Francis McWilliams was born on 8 February 1926,[4][5] in a tenement house in Portobello, Edinburgh,[1] and educated at Holy Cross Academy in Leith.[1] While at Holy Cross, he and a fellow student, the artist Eduardo Paolozzi, were thrown out of class for misbehaviour.[1] McWilliams was quoted as saying to the writer Michael Glackin: "The odds that the teacher was throwing a future world-renowned artist out of her class were probably long, but the odds on her throwing two future knights longer still."[1]
McWilliams received a scholarship to attend the University of Edinburgh to study civil engineering when he was 16 years old.[3] After graduating in 1945, he worked in the office of Edinburgh's City Engineer and then as a civil and structural engineer in other authorities. In 1953, he relocated to British Malaysia with his wife, Wyn, and their first child. They stayed for almost a quarter century.
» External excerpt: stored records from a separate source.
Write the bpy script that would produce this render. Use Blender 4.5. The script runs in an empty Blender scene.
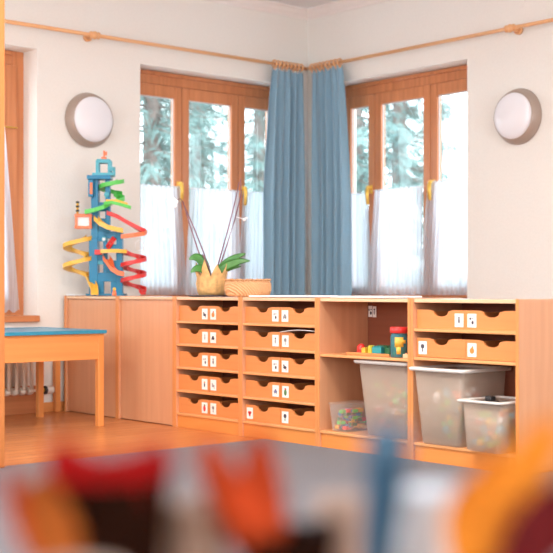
import bpy, bmesh, math, random
from mathutils import Vector, Matrix
random.seed(7)
PI = math.pi
COL = bpy.context.scene.collection
sc = bpy.context.scene

# ------------------------------------------------------------ materials
def nodes(name):
    m = bpy.data.materials.new(name); m.use_nodes = True
    nt = m.node_tree; nt.nodes.clear()
    out = nt.nodes.new('ShaderNodeOutputMaterial')
    return m, nt, out
def plain(name, col, rough=.5, bump=0, bscale=40, var=0, spec=.5, metal=0, sheen=0):
    m, nt, out = nodes(name)
    b = nt.nodes.new('ShaderNodeBsdfPrincipled')
    b.inputs['Roughness'].default_value = rough
    b.inputs['Metallic'].default_value = metal
    b.inputs['Specular IOR Level'].default_value = spec
    b.inputs['Sheen Weight'].default_value = sheen
    tc = nt.nodes.new('ShaderNodeTexCoord')
    n = nt.nodes.new('ShaderNodeTexNoise'); n.inputs['Scale'].default_value = bscale
    n.inputs['Detail'].default_value = 4
    nt.links.new(tc.outputs['Object'], n.inputs['Vector'])
    r = nt.nodes.new('ShaderNodeValToRGB')
    v = var
    r.color_ramp.elements[0].position = .3; r.color_ramp.elements[1].position = .7
    r.color_ramp.elements[0].color = tuple(c*(1-v) for c in col)+(1,)
    r.color_ramp.elements[1].color = tuple(min(1, c*(1+v)) for c in col)+(1,)
    nt.links.new(n.outputs['Fac'], r.inputs['Fac'])
    nt.links.new(r.outputs['Color'], b.inputs['Base Color'])
    if bump:
        bp = nt.nodes.new('ShaderNodeBump'); bp.inputs['Strength'].default_value = bump
        bp.inputs['Distance'].default_value = .01
        nt.links.new(n.outputs['Fac'], bp.inputs['Height']); nt.links.new(bp.outputs['Normal'], b.inputs['Normal'])
    nt.links.new(b.outputs[0], out.inputs[0])
    return m
def wood(name, col, grain='z', rough=.38, var=.12, scale=1.0, coat=0):
    m, nt, out = nodes(name)
    b = nt.nodes.new('ShaderNodeBsdfPrincipled')
    b.inputs['Roughness'].default_value = rough
    b.inputs['Coat Weight'].default_value = coat
    b.inputs['Coat Roughness'].default_value = .2
    tc = nt.nodes.new('ShaderNodeTexCoord'); mp = nt.nodes.new('ShaderNodeMapping')
    s = {'x': (1.2, 28, 28), 'y': (28, 1.2, 28), 'z': (28, 28, 1.2)}[grain]
    mp.inputs['Scale'].default_value = tuple(a*scale for a in s)
    n = nt.nodes.new('ShaderNodeTexNoise'); n.inputs['Scale'].default_value = 1; n.inputs['Detail'].default_value = 6
    n.inputs['Distortion'].default_value = .4
    nt.links.new(tc.outputs['Object'], mp.inputs[0]); nt.links.new(mp.outputs[0], n.inputs['Vector'])
    r = nt.nodes.new('ShaderNodeValToRGB')
    r.color_ramp.elements[0].position = .25; r.color_ramp.elements[1].position = .75
    r.color_ramp.elements[0].color = (col[0]*(1-var), col[1]*(1-1.5*var), col[2]*(1-1.8*var), 1)
    r.color_ramp.elements[1].color = tuple(min(1, c*(1+var*.7)) for c in col)+(1,)
    nt.links.new(n.outputs['Fac'], r.inputs['Fac']); nt.links.new(r.outputs['Color'], b.inputs['Base Color'])
    nt.links.new(b.outputs[0], out.inputs[0])
    return m
def floor_mat():
    m, nt, out = nodes('oiled_parquet')
    b = nt.nodes.new('ShaderNodeBsdfPrincipled'); b.inputs['Roughness'].default_value = .27
    b.inputs['Specular IOR Level'].default_value = .6
    tc = nt.nodes.new('ShaderNodeTexCoord')
    br = nt.nodes.new('ShaderNodeTexBrick')
    br.inputs['Scale'].default_value = 1; br.inputs['Brick Width'].default_value = .9; br.inputs['Row Height'].default_value = .11
    br.inputs['Mortar Size'].default_value = .0015; br.inputs['Mortar Smooth'].default_value = .1
    br.inputs['Color1'].default_value = (.80, .30, .10, 1); br.inputs['Color2'].default_value = (.70, .25, .08, 1)
    br.inputs['Mortar'].default_value = (.40, .14, .05, 1)
    nt.links.new(tc.outputs['Object'], br.inputs['Vector'])
    mp = nt.nodes.new('ShaderNodeMapping'); mp.inputs['Scale'].default_value = (1.5, 30, 1)
    n = nt.nodes.new('ShaderNodeTexNoise'); n.inputs['Scale'].default_value = 1; n.inputs['Detail'].default_value = 5
    nt.links.new(tc.outputs['Object'], mp.inputs[0]); nt.links.new(mp.outputs[0], n.inputs['Vector'])
    mx = nt.nodes.new('ShaderNodeMix'); mx.data_type = 'RGBA'; mx.blend_type = 'MULTIPLY'; mx.inputs[0].default_value = .35
    nt.links.new(br.outputs['Color'], mx.inputs[6]); nt.links.new(n.outputs['Fac'], mx.inputs[7])
    nt.links.new(mx.outputs[2], b.inputs['Base Color']); nt.links.new(b.outputs[0], out.inputs[0])
    return m
def glass_mat():
    m, nt, out = nodes('window_glass')
    t = nt.nodes.new('ShaderNodeBsdfTransparent'); g = nt.nodes.new('ShaderNodeBsdfGlossy')
    t.inputs[0].default_value = (.96, .99, .99, 1)
    g.inputs['Roughness'].default_value = .02
    mx = nt.nodes.new('ShaderNodeMixShader'); mx.inputs[0].default_value = .035
    nt.links.new(t.outputs[0], mx.inputs[1]); nt.links.new(g.outputs[0], mx.inputs[2])
    nt.links.new(mx.outputs[0], out.inputs[0]); return m
def veil(name, col, transp, transl=.5, rough=.5, pattern=None):
    """cloth or frosted plastic: part see-through, part diffuse, part translucent"""
    m, nt, out = nodes(name)
    t = nt.nodes.new('ShaderNodeBsdfTransparent'); d = nt.nodes.new('ShaderNodeBsdfPrincipled'); l = nt.nodes.new('ShaderNodeBsdfTranslucent')
    d.inputs['Base Color'].default_value = col+(1,); d.inputs['Roughness'].default_value = rough
    l.inputs[0].default_value = col+(1,)
    m1 = nt.nodes.new('ShaderNodeMixShader'); m1.inputs[0].default_value = transl
    m2 = nt.nodes.new('ShaderNodeMixShader'); m2.inputs[0].default_value = transp
    nt.links.new(d.outputs[0], m1.inputs[1]); nt.links.new(l.outputs[0], m1.inputs[2])
    nt.links.new(m1.outputs[0], m2.inputs[1]); nt.links.new(t.outputs[0], m2.inputs[2])
    if pattern:
        tc = nt.nodes.new('ShaderNodeTexCoord'); mp = nt.nodes.new('ShaderNodeMapping'); mp.inputs['Scale'].default_value = pattern
        n = nt.nodes.new('ShaderNodeTexNoise'); n.inputs['Scale'].default_value = 1; n.inputs['Detail'].default_value = 2
        mr = nt.nodes.new('ShaderNodeMapRange'); mr.inputs[1].default_value = .3; mr.inputs[2].default_value = .7
        mr.inputs[3].default_value = max(0, transp-.12); mr.inputs[4].default_value = transp+.12
        nt.links.new(tc.outputs['Object'], mp.inputs[0]); nt.links.new(mp.outputs[0], n.inputs['Vector'])
        nt.links.new(n.outputs['Fac'], mr.inputs[0]); nt.links.new(mr.outputs[0], m2.inputs[0])
    nt.links.new(m2.outputs[0], out.inputs[0]); return m

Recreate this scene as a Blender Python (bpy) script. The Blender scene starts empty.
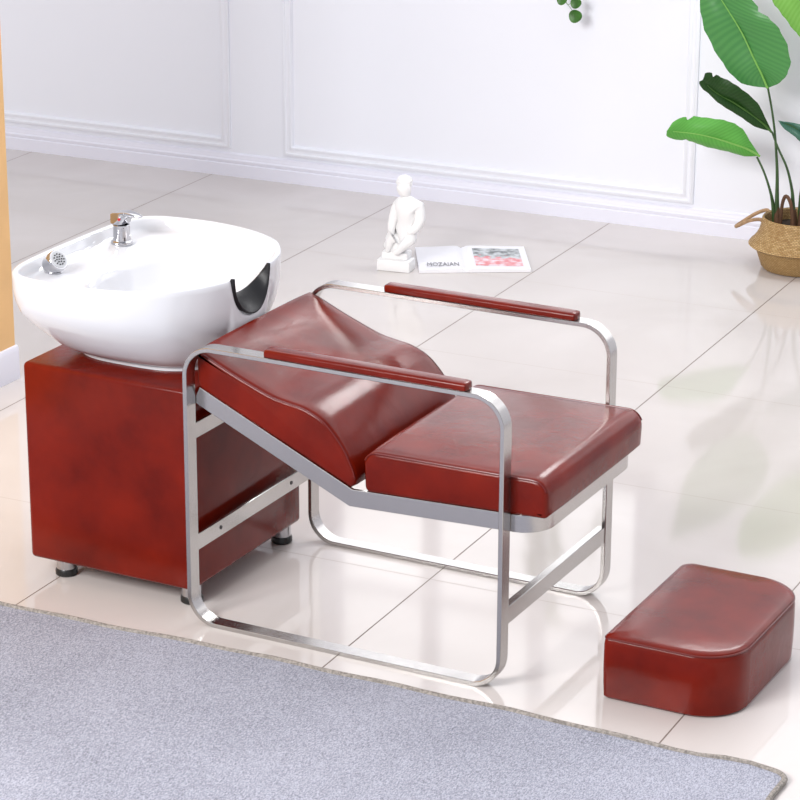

He worked for the Melaka municipal council[2] and had his own consulting engineering practice there.[3] While in Malaysia, he was the key engineer behind the civic planning for the town of Petaling Jaya in 1954.[2] In March 1973, the sultan Salahuddin of Selangor awarded him the honour Datuk Diraja Selangor.[2] He returned to the UK in 1976 and worked in the city of London, being appointed 665th Lord Mayor in 1992.[2] He was later appointed Knight Grand Cross of the Order of the British Empire (GBE) by Queen Elizabeth II.[2]
In 2015, he was disqualified from driving for 12 months, after being caught over the drink-driving limit outside the Bank of England at 2:30am in his 2.7-litre Jaguar XF. He was 89 at the time.[6]
McWilliams died on 31 August 2022, at the age of 96.[2] He is survived by his wife and two sons, one of whom is the economic consultant Douglas McWilliams.[4][7]